Providing practical help to small business workplaces

The Coalition will:

  • develop a ‘Your First Employee’ guide to assist small businesses employ new workers;
  • maintain a Small Business helpline to provide assistance to smaller workplaces;
  • develop a Small Business Wages App to provide small workplaces with real-time accurate information; and
  • provide potential immunity from pecuniary penalty prosecutions if small business employers pay or apply the wrong employment conditions, provided the employer did not do so deliberately and previously sought advice from the Fair Work Ombudsman on the same issue.

Workplace flexibility

The Coalition will not allow the use of Individual Flexibility Arrangements to be restricted to certain conditions by enterprise agreements and will retain Labor’s ‘Better Off Overall Test’ which will ensure that Individual Flexibility Arrangements will result in workers being better off. The Coalition will also increase the notice period to terminate an Individual Flexibility Arrangement to 13 weeks.

Workplace bullying

The Coalition will support Labor’s proposed amendments to the Fair Work Act 2009 (Cth) to address workplace bullying (see our previous alert). However, the Coalition will require workers to have first sought preliminary help, advice or assistance from an independent regulator before making a claim to the tribunal.

The Coalition will also expand Labor’s proposed changes to bullying to cover union officials and their conduct towards managers, employers and workers.

Greenfield agreements

“Good faith bargaining” rules will be introduced for negotiations with unions for enterprise agreements for new projects (“Greenfields Agreements”). Negotiations will be required to be completed within three months of a project starting and, if not completed within this time, the Fair Work Commission will be given powers to make and approve the agreement if it is satisfied that the agreement (i) provides for pay and conditions which are consistent with prevailing industry standards; and (ii) passes the existing “Better Off Overall Test” and “Public Interest Test” under the current Fair Work Act.

Businesses will only be required to negotiate with a union that covers a majority of workers to be employed on site. The Fair Work Commission will be required to make that union a party to the Greenfield agreement if it is approved.

Underpayment claims

The Coalition will ensure that workers who have been underpaid are provided with the interest earned on money which has been recovered by the Workplace Ombudsman for underpaid workers. 

Enterprise bargaining

The Coalition proposes three reforms in the area of enterprise bargaining.
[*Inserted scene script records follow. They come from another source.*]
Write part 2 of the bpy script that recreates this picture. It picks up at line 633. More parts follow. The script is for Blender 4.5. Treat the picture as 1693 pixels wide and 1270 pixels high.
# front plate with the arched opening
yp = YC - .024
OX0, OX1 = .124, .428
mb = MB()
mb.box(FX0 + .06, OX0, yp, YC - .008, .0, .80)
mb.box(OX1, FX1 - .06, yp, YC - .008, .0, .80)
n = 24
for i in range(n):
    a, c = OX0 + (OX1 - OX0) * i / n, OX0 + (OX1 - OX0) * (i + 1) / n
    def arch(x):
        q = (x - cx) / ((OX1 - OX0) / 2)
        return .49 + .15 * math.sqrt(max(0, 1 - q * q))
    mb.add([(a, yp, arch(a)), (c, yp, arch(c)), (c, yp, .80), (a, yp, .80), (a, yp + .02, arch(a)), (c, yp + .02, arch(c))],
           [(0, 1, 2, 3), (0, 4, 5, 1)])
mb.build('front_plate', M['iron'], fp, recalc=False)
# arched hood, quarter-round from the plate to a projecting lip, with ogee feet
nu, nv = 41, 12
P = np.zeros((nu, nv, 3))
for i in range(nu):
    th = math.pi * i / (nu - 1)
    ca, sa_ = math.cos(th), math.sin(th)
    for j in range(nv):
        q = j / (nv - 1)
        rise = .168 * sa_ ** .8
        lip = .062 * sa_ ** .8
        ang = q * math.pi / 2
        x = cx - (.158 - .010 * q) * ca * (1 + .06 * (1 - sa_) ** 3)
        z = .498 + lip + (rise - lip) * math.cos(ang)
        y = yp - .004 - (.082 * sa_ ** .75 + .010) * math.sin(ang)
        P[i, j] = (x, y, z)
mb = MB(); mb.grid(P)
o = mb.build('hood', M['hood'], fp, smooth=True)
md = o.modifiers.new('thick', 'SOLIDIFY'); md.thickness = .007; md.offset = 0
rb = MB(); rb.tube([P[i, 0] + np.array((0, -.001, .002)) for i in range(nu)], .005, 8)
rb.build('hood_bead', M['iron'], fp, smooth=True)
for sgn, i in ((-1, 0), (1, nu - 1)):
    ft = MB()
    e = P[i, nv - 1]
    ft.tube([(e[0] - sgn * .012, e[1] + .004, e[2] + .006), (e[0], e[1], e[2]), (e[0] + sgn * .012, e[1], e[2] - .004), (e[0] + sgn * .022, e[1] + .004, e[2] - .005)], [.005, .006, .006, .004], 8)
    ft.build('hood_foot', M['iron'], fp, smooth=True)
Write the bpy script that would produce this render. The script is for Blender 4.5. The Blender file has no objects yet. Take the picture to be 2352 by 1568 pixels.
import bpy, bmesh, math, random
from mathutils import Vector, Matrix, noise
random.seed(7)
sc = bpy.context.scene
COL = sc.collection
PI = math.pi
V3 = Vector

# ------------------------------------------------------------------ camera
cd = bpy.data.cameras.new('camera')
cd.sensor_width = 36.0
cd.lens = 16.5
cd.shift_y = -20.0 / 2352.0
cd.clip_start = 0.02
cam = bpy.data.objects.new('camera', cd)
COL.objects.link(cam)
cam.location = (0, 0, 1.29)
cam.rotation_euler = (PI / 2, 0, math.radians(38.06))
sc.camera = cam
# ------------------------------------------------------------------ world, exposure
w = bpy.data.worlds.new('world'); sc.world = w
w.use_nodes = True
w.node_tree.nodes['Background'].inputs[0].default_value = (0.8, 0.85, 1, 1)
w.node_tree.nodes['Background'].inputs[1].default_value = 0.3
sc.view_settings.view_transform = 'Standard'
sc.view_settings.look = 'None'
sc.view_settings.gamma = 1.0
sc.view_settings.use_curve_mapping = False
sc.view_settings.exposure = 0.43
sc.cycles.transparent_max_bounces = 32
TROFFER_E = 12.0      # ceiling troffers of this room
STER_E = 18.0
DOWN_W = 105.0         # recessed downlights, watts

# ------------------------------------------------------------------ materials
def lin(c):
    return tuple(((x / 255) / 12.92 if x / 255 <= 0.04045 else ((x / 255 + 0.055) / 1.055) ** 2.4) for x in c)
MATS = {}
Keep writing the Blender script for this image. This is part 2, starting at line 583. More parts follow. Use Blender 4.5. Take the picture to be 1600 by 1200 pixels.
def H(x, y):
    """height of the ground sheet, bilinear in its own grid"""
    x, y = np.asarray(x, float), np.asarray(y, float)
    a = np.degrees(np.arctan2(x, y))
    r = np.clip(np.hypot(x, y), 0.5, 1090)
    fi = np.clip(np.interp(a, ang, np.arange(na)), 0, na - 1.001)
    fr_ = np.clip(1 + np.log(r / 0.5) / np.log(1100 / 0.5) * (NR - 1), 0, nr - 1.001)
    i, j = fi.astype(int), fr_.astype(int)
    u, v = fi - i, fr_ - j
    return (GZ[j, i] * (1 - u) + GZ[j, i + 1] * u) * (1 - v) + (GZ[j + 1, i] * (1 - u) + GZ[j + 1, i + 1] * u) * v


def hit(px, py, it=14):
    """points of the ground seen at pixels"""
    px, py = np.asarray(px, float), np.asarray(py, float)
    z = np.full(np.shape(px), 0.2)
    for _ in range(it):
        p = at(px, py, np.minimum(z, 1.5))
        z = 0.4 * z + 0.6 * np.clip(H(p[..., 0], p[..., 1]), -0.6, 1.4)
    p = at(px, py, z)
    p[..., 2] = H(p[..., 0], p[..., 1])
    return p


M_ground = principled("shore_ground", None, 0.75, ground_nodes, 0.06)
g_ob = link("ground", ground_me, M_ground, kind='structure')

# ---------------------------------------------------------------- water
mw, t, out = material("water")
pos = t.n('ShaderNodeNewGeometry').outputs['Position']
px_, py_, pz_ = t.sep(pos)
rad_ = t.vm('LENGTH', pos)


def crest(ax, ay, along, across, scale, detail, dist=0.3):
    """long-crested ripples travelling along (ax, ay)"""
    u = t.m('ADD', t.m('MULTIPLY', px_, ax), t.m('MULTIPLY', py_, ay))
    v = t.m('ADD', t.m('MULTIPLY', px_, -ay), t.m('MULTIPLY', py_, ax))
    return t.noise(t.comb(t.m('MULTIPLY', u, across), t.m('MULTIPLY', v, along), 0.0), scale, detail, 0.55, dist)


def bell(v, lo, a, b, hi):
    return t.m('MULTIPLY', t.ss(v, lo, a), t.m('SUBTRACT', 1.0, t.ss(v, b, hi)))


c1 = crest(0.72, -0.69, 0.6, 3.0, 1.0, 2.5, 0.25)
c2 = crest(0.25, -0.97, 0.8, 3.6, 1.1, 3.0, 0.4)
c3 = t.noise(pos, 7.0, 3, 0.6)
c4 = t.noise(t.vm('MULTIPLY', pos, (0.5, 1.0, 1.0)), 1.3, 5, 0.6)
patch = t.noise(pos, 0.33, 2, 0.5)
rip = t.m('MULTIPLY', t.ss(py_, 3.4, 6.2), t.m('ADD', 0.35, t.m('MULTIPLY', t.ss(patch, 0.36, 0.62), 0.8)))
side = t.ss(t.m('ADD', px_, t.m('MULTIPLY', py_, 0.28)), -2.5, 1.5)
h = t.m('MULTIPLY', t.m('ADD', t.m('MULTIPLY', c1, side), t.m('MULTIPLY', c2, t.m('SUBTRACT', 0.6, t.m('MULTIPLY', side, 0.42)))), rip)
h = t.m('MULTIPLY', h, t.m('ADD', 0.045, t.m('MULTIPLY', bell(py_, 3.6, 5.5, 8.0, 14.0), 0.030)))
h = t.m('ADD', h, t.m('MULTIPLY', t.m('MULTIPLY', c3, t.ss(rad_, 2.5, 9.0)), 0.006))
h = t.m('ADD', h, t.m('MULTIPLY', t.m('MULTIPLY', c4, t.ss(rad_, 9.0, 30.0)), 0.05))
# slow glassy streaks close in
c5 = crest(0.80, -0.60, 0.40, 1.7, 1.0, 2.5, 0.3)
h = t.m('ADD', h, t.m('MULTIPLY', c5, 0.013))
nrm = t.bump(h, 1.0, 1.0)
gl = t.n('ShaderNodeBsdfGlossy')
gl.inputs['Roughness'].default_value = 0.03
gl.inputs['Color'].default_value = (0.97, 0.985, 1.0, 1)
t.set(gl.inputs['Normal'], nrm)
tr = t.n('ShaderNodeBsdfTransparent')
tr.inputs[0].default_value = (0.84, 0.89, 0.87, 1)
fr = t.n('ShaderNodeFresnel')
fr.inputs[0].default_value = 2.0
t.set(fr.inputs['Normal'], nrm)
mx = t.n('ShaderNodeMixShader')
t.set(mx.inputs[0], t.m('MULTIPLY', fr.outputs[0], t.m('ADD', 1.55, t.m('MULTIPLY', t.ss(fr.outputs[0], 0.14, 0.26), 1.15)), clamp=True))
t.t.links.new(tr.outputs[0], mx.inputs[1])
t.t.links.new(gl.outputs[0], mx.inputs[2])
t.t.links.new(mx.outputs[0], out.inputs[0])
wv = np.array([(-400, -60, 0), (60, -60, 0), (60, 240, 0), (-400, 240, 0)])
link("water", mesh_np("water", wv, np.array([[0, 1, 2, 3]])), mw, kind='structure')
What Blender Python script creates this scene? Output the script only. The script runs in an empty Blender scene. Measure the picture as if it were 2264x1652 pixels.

Firstly, the Coalition will amend current laws to allow protected industrial action to occur only after there has been “genuine and meaningful” talks between workers and business at the workplace. The Fair Work Commission’s authorisation of protected industrial action will only occur after it is satisfied that genuine and meaningful talks have taken place.

Secondly, employers and workers will have to satisfy the Fair Work Commission that the parties have discussed productivity as part of the enterprise agreement negotiation process prior to the Commission’s approval of the agreement. Productivity improvements must be considered but do not need to be agreed as a condition of approval.

Lastly, the Fair Work Commission will be required to be satisfied that claims in support of protected industrial action (i) are not exorbitant or excessive, having regard to the conditions at the workplace and in the industry in which it operates; (ii) are fair and reasonable having regard to the conditions and the workplace and the industry in which it operates; and (iii) would not adversely affect productivity.

The Road Safety Remuneration Tribunal

The Coalition will review the operation of the Road Safety Remuneration Tribunal.

Recommendations from the Fair Work Review Panel

The Coalition will implement the following recommendations which have been made by the Fair Work Review Panel but not implemented by the Government:

  • That employees do not accrue annual leave while absent from work and in receipt of workers’ compensation payments (Recommendation 2);
  • That an employer and employee must hold a meeting to discuss a request for extended unpaid parental leave, unless the employer has agreed to the request (Recommendation 3);
  • That annual leave loading is not payable on termination of employment unless a modern award or enterprise agreement expressly provides to that effect (Recommendation 6);
  • That the Commonwealth, state and territory governments expedite the development of a national long service leave standard with a view to introducing it by 1 January 2015 (Recommendation 7);
  • That the ‘Better Off Overall Test’ be improved to appropriately account for non-monetary benefits (Recommendation 9);
  • That the defences for alleged breaches of flexibility terms in individual flexibility arrangements be clarified (Recommendation 11);
  • That the notification period to terminate flexibility arrangements increase from 28 days to 90 days (Recommendation 12);
  • That the interaction of model flexibility terms in enterprise agreements be clarified (Recommendation 24);
  • That the Government monitors the application of the ‘Better Off Overall Test’ to ensure it is applied appropriately (Recommendation 25);
  • That an application for a protected action ballot order only be made when bargaining for a proposed agreement has commenced (Recommendation 31);
  • That when an employee seeks to transfer to a related entity of their current employer, they will be subject to the terms and conditions of employment provided by the new employer (Recommendation 38);
  • That the Fair Work Commission be provided with clearer powers to dismiss proceedings due to non-attendance of a party (Recommendation 43); and
  • That the central consideration about the reason for adverse action be the subjective intention of the person taking the alleged adverse action (Recommendation 47).

The policy will now be debated in the public arena prior to the election. The Coalition certainly seems to have been careful to avoid the political consequences of WorkChoices style policy reform. While many of the changes will be welcomed by business, there will be some disappointment particularly in respect of the enterprise bargaining rules. Also the detail of the changes to flexibility agreements will have to be seen before the utility of these arrangements can be assessed.